Temperature profile measurements of near-field optical microscopy fiber tips by means of sub-micronic thermocouple

• Published in: International journal of thermal sciences Vol. 39; no. 4; pp. 519 - 525
• Main Authors: Thiery, Laurent, Marini, Nathalie, Prenel, Jean-Pierre, Spajer, Michel, Bainier, Claudine, Courjon, Daniel
• Format: Journal Article Conference Proceeding
• Language: English
• Published: Paris Elsevier Masson SAS 2000; Elsevier
• Subjects: Exact sciences and technology; fiber tips; Instruments, apparatus, components and techniques common to several branches of physics and astronomy; micro-thermocouple; microscopy; near-field; Near-field scanning optical microscopes; optical fiber; Physics; Scanning probe microscopes, components and techniques; temperature; temperature; optical fiber; fiber tips; microscopy; near-field; micro-thermocouple; Optical fibers; Temperature measurement; Microscope tips; Thermocouples; Measuring methods; Experimental study; Scanning near field optical microscopy
• ISSN: 1290-0729; 1778-4166
• DOI: 10.1016/S1290-0729(00)00231-3

The present paper deals with the experimental measurement of temperature along various shapes of fiber tips used as near-field optical microscope probes.

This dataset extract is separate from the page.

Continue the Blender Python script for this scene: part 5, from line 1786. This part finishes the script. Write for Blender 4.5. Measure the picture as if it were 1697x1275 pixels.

An ultra-small thermoelectric couple makes it possible to detect the tip temperature as far as the junction dimension remains smaller than the local investigated area. The couple is a 0.5 μm Pt and Pt–Rh 10 % welded wires, whose dynamic and dimensional characteristics allow the investigation of the thermal behaviors of tapers under steady-state and periodic excitation modes (bandwidth near 1 kHz). Temperature profiles along these fiber tips (up to 400 μm from the apex) are shown and discussed. Confirming some authors' results, dramatic temperature increases due to an internal heating can occur for some configurations. Such temperatures can play a key role in the imaging process, because of the resulting behaviors of the apex, mainly due to its thermal expansion. Indeed, variation of the aperture diameter and thermoelastic interaction with the sample surface could explain some artefacts in the resulting images.